(Task objective) Return the listing below word for word.
## start Recorded information
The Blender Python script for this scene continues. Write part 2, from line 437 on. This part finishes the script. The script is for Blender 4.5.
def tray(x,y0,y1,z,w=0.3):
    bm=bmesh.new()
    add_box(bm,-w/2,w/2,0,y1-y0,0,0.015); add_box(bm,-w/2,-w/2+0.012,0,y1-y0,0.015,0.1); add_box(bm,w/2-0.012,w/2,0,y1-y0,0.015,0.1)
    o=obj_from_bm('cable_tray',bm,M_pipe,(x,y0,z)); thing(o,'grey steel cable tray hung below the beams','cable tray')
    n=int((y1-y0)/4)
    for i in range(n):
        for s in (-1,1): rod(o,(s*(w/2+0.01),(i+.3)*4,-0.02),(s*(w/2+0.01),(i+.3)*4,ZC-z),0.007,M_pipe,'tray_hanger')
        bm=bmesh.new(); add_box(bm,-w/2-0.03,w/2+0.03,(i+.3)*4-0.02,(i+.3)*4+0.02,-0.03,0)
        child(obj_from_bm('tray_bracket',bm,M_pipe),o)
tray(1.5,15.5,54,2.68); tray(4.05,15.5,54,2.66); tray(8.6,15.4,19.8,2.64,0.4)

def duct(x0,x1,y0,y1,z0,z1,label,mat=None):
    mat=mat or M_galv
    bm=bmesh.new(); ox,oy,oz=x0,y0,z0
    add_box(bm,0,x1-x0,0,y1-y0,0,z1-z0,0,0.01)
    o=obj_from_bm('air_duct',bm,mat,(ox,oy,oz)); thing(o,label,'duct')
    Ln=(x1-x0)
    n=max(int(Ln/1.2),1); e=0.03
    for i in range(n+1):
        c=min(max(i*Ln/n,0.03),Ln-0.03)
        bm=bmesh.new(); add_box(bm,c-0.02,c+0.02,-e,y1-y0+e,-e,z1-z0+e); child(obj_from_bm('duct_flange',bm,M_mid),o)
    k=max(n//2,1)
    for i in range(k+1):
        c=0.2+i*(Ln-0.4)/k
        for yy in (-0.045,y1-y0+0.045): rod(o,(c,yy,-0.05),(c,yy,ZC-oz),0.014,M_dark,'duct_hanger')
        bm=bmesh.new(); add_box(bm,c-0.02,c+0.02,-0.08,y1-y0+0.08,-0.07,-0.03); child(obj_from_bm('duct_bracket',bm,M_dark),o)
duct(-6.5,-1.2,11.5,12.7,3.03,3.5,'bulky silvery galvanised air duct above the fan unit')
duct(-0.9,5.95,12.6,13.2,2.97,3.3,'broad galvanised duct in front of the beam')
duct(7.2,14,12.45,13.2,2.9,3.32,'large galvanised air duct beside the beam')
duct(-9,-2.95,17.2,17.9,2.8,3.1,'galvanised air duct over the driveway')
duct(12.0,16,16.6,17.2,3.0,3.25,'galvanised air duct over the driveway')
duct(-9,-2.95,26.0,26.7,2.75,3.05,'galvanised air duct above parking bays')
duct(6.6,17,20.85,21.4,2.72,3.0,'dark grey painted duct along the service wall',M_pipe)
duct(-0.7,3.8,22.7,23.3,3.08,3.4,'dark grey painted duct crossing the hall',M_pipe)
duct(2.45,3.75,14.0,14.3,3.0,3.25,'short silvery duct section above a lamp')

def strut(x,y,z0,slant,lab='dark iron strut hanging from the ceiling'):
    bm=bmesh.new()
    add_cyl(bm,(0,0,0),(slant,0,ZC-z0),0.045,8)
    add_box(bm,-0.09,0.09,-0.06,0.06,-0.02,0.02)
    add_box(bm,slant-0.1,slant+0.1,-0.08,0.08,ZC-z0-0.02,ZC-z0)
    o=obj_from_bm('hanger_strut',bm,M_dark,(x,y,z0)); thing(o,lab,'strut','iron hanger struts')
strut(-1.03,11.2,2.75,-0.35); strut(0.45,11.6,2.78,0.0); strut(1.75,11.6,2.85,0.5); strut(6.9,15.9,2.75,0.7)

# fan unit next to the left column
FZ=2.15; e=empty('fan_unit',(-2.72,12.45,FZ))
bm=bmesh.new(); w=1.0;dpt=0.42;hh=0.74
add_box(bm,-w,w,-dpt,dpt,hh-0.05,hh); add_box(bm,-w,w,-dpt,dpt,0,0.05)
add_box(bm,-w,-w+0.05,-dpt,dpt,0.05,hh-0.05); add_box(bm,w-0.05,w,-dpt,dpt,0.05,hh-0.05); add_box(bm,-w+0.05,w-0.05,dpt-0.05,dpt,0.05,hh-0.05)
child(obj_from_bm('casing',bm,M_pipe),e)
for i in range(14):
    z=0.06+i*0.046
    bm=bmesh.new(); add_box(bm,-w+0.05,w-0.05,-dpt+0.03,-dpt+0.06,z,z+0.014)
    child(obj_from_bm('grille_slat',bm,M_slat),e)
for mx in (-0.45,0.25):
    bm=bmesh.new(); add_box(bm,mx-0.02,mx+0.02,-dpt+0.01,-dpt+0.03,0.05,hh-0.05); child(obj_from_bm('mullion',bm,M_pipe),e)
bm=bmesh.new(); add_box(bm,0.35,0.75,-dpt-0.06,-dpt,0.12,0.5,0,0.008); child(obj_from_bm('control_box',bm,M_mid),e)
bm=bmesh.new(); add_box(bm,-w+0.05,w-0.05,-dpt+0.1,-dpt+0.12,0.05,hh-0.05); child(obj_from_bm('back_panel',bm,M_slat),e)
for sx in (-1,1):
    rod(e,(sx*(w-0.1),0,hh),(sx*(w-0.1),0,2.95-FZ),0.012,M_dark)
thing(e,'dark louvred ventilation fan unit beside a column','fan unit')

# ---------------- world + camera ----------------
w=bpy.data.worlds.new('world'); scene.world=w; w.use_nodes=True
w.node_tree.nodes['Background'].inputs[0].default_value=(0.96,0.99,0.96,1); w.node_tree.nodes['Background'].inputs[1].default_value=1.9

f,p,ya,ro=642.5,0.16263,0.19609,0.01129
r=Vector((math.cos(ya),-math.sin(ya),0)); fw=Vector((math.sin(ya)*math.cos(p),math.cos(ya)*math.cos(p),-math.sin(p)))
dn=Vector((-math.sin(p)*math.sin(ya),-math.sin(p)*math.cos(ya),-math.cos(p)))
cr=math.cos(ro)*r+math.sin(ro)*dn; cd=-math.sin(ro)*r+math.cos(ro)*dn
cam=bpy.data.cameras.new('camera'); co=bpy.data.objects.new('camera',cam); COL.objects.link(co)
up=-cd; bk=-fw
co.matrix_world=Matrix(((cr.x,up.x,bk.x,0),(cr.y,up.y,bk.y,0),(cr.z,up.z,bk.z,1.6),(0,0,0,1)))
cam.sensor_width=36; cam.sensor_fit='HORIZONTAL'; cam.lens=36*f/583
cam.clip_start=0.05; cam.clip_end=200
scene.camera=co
## end Recorded information
(Answer to this exercise)
The Blender Python script for this scene continues. Write part 2, from line 437 on. This part finishes the script. The script is for Blender 4.5.
def tray(x,y0,y1,z,w=0.3):
    bm=bmesh.new()
    add_box(bm,-w/2,w/2,0,y1-y0,0,0.015); add_box(bm,-w/2,-w/2+0.012,0,y1-y0,0.015,0.1); add_box(bm,w/2-0.012,w/2,0,y1-y0,0.015,0.1)
    o=obj_from_bm('cable_tray',bm,M_pipe,(x,y0,z)); thing(o,'grey steel cable tray hung below the beams','cable tray')
    n=int((y1-y0)/4)
    for i in range(n):
        for s in (-1,1): rod(o,(s*(w/2+0.01),(i+.3)*4,-0.02),(s*(w/2+0.01),(i+.3)*4,ZC-z),0.007,M_pipe,'tray_hanger')
        bm=bmesh.new(); add_box(bm,-w/2-0.03,w/2+0.03,(i+.3)*4-0.02,(i+.3)*4+0.02,-0.03,0)
        child(obj_from_bm('tray_bracket',bm,M_pipe),o)
tray(1.5,15.5,54,2.68); tray(4.05,15.5,54,2.66); tray(8.6,15.4,19.8,2.64,0.4)

def duct(x0,x1,y0,y1,z0,z1,label,mat=None):
    mat=mat or M_galv
    bm=bmesh.new(); ox,oy,oz=x0,y0,z0
    add_box(bm,0,x1-x0,0,y1-y0,0,z1-z0,0,0.01)
    o=obj_from_bm('air_duct',bm,mat,(ox,oy,oz)); thing(o,label,'duct')
    Ln=(x1-x0)
    n=max(int(Ln/1.2),1); e=0.03
    for i in range(n+1):
        c=min(max(i*Ln/n,0.03),Ln-0.03)
        bm=bmesh.new(); add_box(bm,c-0.02,c+0.02,-e,y1-y0+e,-e,z1-z0+e); child(obj_from_bm('duct_flange',bm,M_mid),o)
    k=max(n//2,1)
    for i in range(k+1):
        c=0.2+i*(Ln-0.4)/k
        for yy in (-0.045,y1-y0+0.045): rod(o,(c,yy,-0.05),(c,yy,ZC-oz),0.014,M_dark,'duct_hanger')
        bm=bmesh.new(); add_box(bm,c-0.02,c+0.02,-0.08,y1-y0+0.08,-0.07,-0.03); child(obj_from_bm('duct_bracket',bm,M_dark),o)
duct(-6.5,-1.2,11.5,12.7,3.03,3.5,'bulky silvery galvanised air duct above the fan unit')
duct(-0.9,5.95,12.6,13.2,2.97,3.3,'broad galvanised duct in front of the beam')
duct(7.2,14,12.45,13.2,2.9,3.32,'large galvanised air duct beside the beam')
duct(-9,-2.95,17.2,17.9,2.8,3.1,'galvanised air duct over the driveway')
duct(12.0,16,16.6,17.2,3.0,3.25,'galvanised air duct over the driveway')
duct(-9,-2.95,26.0,26.7,2.75,3.05,'galvanised air duct above parking bays')
duct(6.6,17,20.85,21.4,2.72,3.0,'dark grey painted duct along the service wall',M_pipe)
duct(-0.7,3.8,22.7,23.3,3.08,3.4,'dark grey painted duct crossing the hall',M_pipe)
duct(2.45,3.75,14.0,14.3,3.0,3.25,'short silvery duct section above a lamp')

def strut(x,y,z0,slant,lab='dark iron strut hanging from the ceiling'):
    bm=bmesh.new()
    add_cyl(bm,(0,0,0),(slant,0,ZC-z0),0.045,8)
    add_box(bm,-0.09,0.09,-0.06,0.06,-0.02,0.02)
    add_box(bm,slant-0.1,slant+0.1,-0.08,0.08,ZC-z0-0.02,ZC-z0)
    o=obj_from_bm('hanger_strut',bm,M_dark,(x,y,z0)); thing(o,lab,'strut','iron hanger struts')
strut(-1.03,11.2,2.75,-0.35); strut(0.45,11.6,2.78,0.0); strut(1.75,11.6,2.85,0.5); strut(6.9,15.9,2.75,0.7)

# fan unit next to the left column
FZ=2.15; e=empty('fan_unit',(-2.72,12.45,FZ))
bm=bmesh.new(); w=1.0;dpt=0.42;hh=0.74
add_box(bm,-w,w,-dpt,dpt,hh-0.05,hh); add_box(bm,-w,w,-dpt,dpt,0,0.05)
add_box(bm,-w,-w+0.05,-dpt,dpt,0.05,hh-0.05); add_box(bm,w-0.05,w,-dpt,dpt,0.05,hh-0.05); add_box(bm,-w+0.05,w-0.05,dpt-0.05,dpt,0.05,hh-0.05)
child(obj_from_bm('casing',bm,M_pipe),e)
for i in range(14):
    z=0.06+i*0.046
    bm=bmesh.new(); add_box(bm,-w+0.05,w-0.05,-dpt+0.03,-dpt+0.06,z,z+0.014)
    child(obj_from_bm('grille_slat',bm,M_slat),e)
for mx in (-0.45,0.25):
    bm=bmesh.new(); add_box(bm,mx-0.02,mx+0.02,-dpt+0.01,-dpt+0.03,0.05,hh-0.05); child(obj_from_bm('mullion',bm,M_pipe),e)
bm=bmesh.new(); add_box(bm,0.35,0.75,-dpt-0.06,-dpt,0.12,0.5,0,0.008); child(obj_from_bm('control_box',bm,M_mid),e)
bm=bmesh.new(); add_box(bm,-w+0.05,w-0.05,-dpt+0.1,-dpt+0.12,0.05,hh-0.05); child(obj_from_bm('back_panel',bm,M_slat),e)
for sx in (-1,1):
    rod(e,(sx*(w-0.1),0,hh),(sx*(w-0.1),0,2.95-FZ),0.012,M_dark)
thing(e,'dark louvred ventilation fan unit beside a column','fan unit')

# ---------------- world + camera ----------------
w=bpy.data.worlds.new('world'); scene.world=w; w.use_nodes=True
w.node_tree.nodes['Background'].inputs[0].default_value=(0.96,0.99,0.96,1); w.node_tree.nodes['Background'].inputs[1].default_value=1.9

f,p,ya,ro=642.5,0.16263,0.19609,0.01129
r=Vector((math.cos(ya),-math.sin(ya),0)); fw=Vector((math.sin(ya)*math.cos(p),math.cos(ya)*math.cos(p),-math.sin(p)))
dn=Vector((-math.sin(p)*math.sin(ya),-math.sin(p)*math.cos(ya),-math.cos(p)))
cr=math.cos(ro)*r+math.sin(ro)*dn; cd=-math.sin(ro)*r+math.cos(ro)*dn
cam=bpy.data.cameras.new('camera'); co=bpy.data.objects.new('camera',cam); COL.objects.link(co)
up=-cd; bk=-fw
co.matrix_world=Matrix(((cr.x,up.x,bk.x,0),(cr.y,up.y,bk.y,0),(cr.z,up.z,bk.z,1.6),(0,0,0,1)))
cam.sensor_width=36; cam.sensor_fit='HORIZONTAL'; cam.lens=36*f/583
cam.clip_start=0.05; cam.clip_end=200
scene.camera=co